━━━ Data segment ━━━

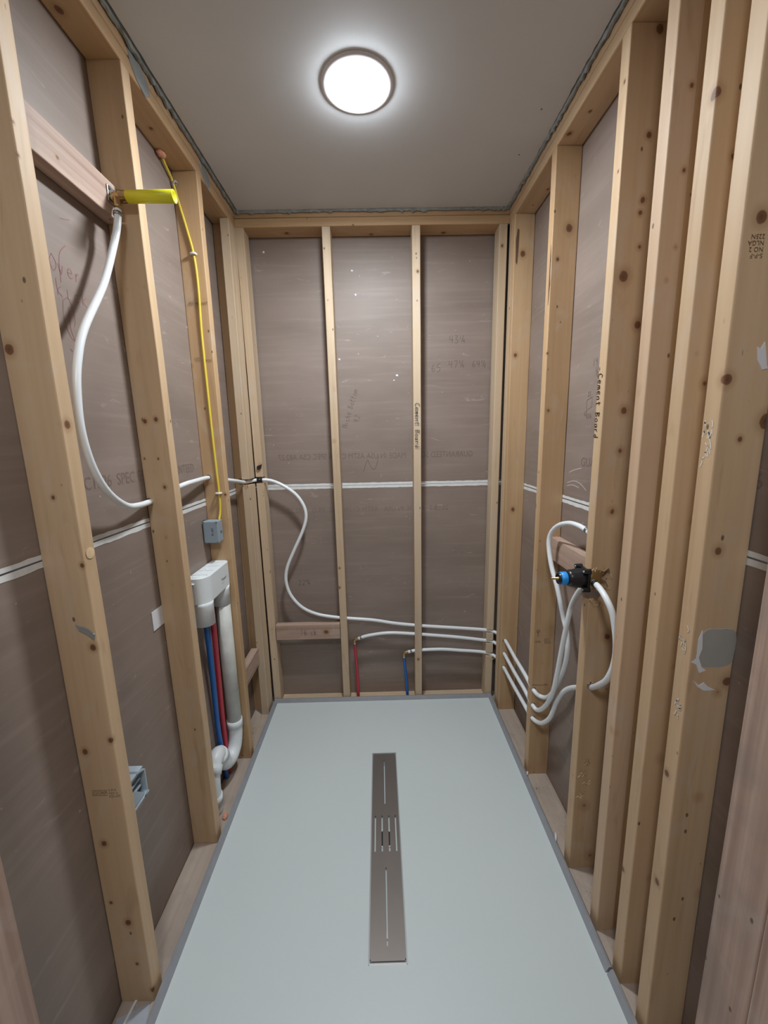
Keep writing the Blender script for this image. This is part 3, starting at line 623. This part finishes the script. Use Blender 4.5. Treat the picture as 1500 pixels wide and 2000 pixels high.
# blocking
def block(lo, hi, axis, label, seed, knots=(), stain=0.):
    loc = ((lo[0] + hi[0]) / 2, (lo[1] + hi[1]) / 2, lo[2])
    zc = (lo[2] + hi[2]) / 2
    if axis == 'y': c0, c1, u, hu = (loc[0], lo[1], zc), (loc[0], hi[1], zc), (1, 0, 0), (hi[0] - lo[0]) / 2
    else: c0, c1, u, hu = (lo[0], loc[1], zc), (hi[0], loc[1], zc), (0, 1, 0), (hi[1] - lo[1]) / 2
    mat = wood('fir_block_%d' % seed, 'fir', axis, rel(knots, loc), seed * 5.3, stain)
    o = lumber('blocking_board', c0, c1, u, (0, 0, 1), hu, (hi[2] - lo[2]) / 2, mat, loc, name_seed=seed, wav=.0002)
    return tag(o, label, 'blocking board', 'short blocking boards between studs')
BT = block((WL + .001, .8595, 2.086), (-.682, 1.2045, 2.174), 'y', 'reddish block high between the two nearest left studs, backing the yellow stub', 31, [(-.682, .915, 2.135, .007), (-.682, .995, 2.115, .004)], .55)
BL = block((-.694, 1.676, .345), (-.656, 1.9385, .433), 'y', 'short reddish block low in the left wall near the back corner', 32)
BB = block((-.5835, 2.030, .426), (-.2345, 2.068, .513), 'x', 'short reddish block on the back wall marked 16 ck', 33, [(-.31, 2.03, .468, .012)])
BR = block((.671, 1.1655, 1.020), (WR - .001, 1.518, 1.108), 'y', 'short reddish block between right wall studs, behind the black valve', 34)
hand('handwriting', '16 ck', plane_fn((-.452, 2.030, .452), (1, 0, 0), (0, 0, 1), (0, -1, 0), .0008), .034, .0020, M_PENCIL, BB, .55)
printed('lumber_stamp', 'HEM-FIR', (.671, 1.44, 1.035), (0, 0, 1), (0, 1, 0), (-1, 0, 0), .015, M_STAMP, BR, lift=.0012)

# ------------------------------------------------------------------ shower tray
PX0, PX1, PY0, PY1 = -.6185, .6055, .50, 2.034
RX0, RX1, RY0, RY1 = -.062, .0495, .868, 1.636      # drain recess
tray = empty('shower_tray', ((PX0 + PX1) / 2, (PY0 + PY1) / 2, 0), 'large pale grey-white shower tray covering the floor, edged with a grey metal rim', 'shower tray')
bm = bmesh.new()
xs = [PX0 + .004, RX0, RX1, PX1 - .004]; ys = [PY0 + .004, RY0, RY1, PY1 - .004]; zt = .050
for i in range(3):
    for j in range(3):
        z = .0405 if (i == 1 and j == 1) else zt
        # gentle fall towards the drain
        bm.faces.new([bm.verts.new((x, y, z)) for x, y in ((xs[i], ys[j]), (xs[i + 1], ys[j]), (xs[i + 1], ys[j + 1]), (xs[i], ys[j + 1]))])
for (a, b_) in (((RX0, RY0), (RX1, RY0)), ((RX1, RY0), (RX1, RY1)), ((RX1, RY1), (RX0, RY1)), ((RX0, RY1), (RX0, RY0))):
    bm.faces.new([bm.verts.new((*a, zt)), bm.verts.new((*b_, zt)), bm.verts.new((*b_, .0405)), bm.verts.new((*a, .0405))])
bmesh.ops.remove_doubles(bm, verts=bm.verts, dist=1e-5)
add_box(bm, (xs[0], ys[0], 0.0005), (xs[3], RY0, .040)); add_box(bm, (xs[0], RY1, 0.0005), (xs[3], ys[3], .040))
surf = bm_obj('tray_surface', bm, M_PAN, tray)
def rim_piece(name, pts_out, inward, z1, parent, mat=M_RIM):
    """angle profile swept along a straight run: flat lip on top, sloped inner face"""
    (a, b_) = pts_out; a, b_, iw = Vector((*a, 0)), Vector((*b_, 0)), Vector((*inward, 0))
    prof = [(0, 0.001), (0, z1), (.0065, z1 + .0006), (.008, z1 - .002), (.0155, .0525), (.0165, .0502), (.0165, .046)]
    bm = bmesh.new(); ra = [bm.verts.new(a + iw * d + Vector((0, 0, z))) for d, z in prof]; rb = [bm.verts.new(b_ + iw * d + Vector((0, 0, z))) for d, z in prof]
    for i in range(len(prof) - 1): bm.faces.new((ra[i], ra[i + 1], rb[i + 1], rb[i]))
    bm.faces.new(ra); bm.faces.new(rb[::-1])
    return bm_obj(name, bm, mat, parent)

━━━

From the first line above down to the line with "M_STAMP, BR, lift=.0012)", reproduce every line and no others, omitting pictures.

Keep writing the Blender script for this image. This is part 3, starting at line 623. This part finishes the script. Use Blender 4.5. Treat the picture as 1500 pixels wide and 2000 pixels high.
# blocking
def block(lo, hi, axis, label, seed, knots=(), stain=0.):
    loc = ((lo[0] + hi[0]) / 2, (lo[1] + hi[1]) / 2, lo[2])
    zc = (lo[2] + hi[2]) / 2
    if axis == 'y': c0, c1, u, hu = (loc[0], lo[1], zc), (loc[0], hi[1], zc), (1, 0, 0), (hi[0] - lo[0]) / 2
    else: c0, c1, u, hu = (lo[0], loc[1], zc), (hi[0], loc[1], zc), (0, 1, 0), (hi[1] - lo[1]) / 2
    mat = wood('fir_block_%d' % seed, 'fir', axis, rel(knots, loc), seed * 5.3, stain)
    o = lumber('blocking_board', c0, c1, u, (0, 0, 1), hu, (hi[2] - lo[2]) / 2, mat, loc, name_seed=seed, wav=.0002)
    return tag(o, label, 'blocking board', 'short blocking boards between studs')
BT = block((WL + .001, .8595, 2.086), (-.682, 1.2045, 2.174), 'y', 'reddish block high between the two nearest left studs, backing the yellow stub', 31, [(-.682, .915, 2.135, .007), (-.682, .995, 2.115, .004)], .55)
BL = block((-.694, 1.676, .345), (-.656, 1.9385, .433), 'y', 'short reddish block low in the left wall near the back corner', 32)
BB = block((-.5835, 2.030, .426), (-.2345, 2.068, .513), 'x', 'short reddish block on the back wall marked 16 ck', 33, [(-.31, 2.03, .468, .012)])
BR = block((.671, 1.1655, 1.020), (WR - .001, 1.518, 1.108), 'y', 'short reddish block between right wall studs, behind the black valve', 34)
hand('handwriting', '16 ck', plane_fn((-.452, 2.030, .452), (1, 0, 0), (0, 0, 1), (0, -1, 0), .0008), .034, .0020, M_PENCIL, BB, .55)
printed('lumber_stamp', 'HEM-FIR', (.671, 1.44, 1.035), (0, 0, 1), (0, 1, 0), (-1, 0, 0), .015, M_STAMP, BR, lift=.0012)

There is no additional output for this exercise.